On February 15, 1995, Perkins entered a plea of nolo contendere to numerous charges. He was sentenced to concurrent terms of ten years' imprisonment as a habitual offender. Perkins claims that he was advised by his attorney that his state sentences would run concurrently with the sentences to be imposed in a pending federal action. However, the federal court advised Perkins that state court orders are not binding on the federal court and ordered that the federal sentences be served consecutively to the state sentences. Perkins states that, had he known that the state court could not bind the federal court in the manner promised, he would not have entered into the plea agreement.
At the end of the plea colloquy, defense counsel stated that "the court has previously indicated it wouldn't have any objection if the sentence would run concurrent with the federal matter." The trial court responded that it had no objection and concluded the sentencing by stating, "Concurrent with whatever federal sentence he receives."
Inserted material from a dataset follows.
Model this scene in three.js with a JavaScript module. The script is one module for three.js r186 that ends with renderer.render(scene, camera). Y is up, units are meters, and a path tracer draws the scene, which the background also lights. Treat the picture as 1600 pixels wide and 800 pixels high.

The State contends that this portion of the plea colloquy merely indicates that the trial court had no objection to concurrent sentences and that the disposition of the federal sentences was not part of the plea agreement. We are not persuaded. Even though the promise of concurrent sentences was not part of the written plea agreement, the transcript reveals that the trial court accepted the condition requested by defense counsel without objection from the State. And, there is nothing in the record to put Perkins on notice that the trial court's order would not be binding on the federal court. Therefore, Perkins' statement that he relied upon his counsel's representation and the trial court's pronouncement of concurrent sentences is sufficient to support a claim of an involuntary plea and is not refuted by the record.
Since Perkins did not receive the sentence he bargained for, he must be resentenced with directions that the sentence imposed be served concurrently with the federal sentence. Should this intent not be fulfilled by the resentencing, Perkins must be allowed to withdraw his plea. See Goodwin v. State, 477 So.2d 1089 (Fla. 4th DCA 1985).
Affirmed in part, reversed in part and remanded for further proceedings.
DANAHY, A.C.J., and ALTENBERND, J., Concur.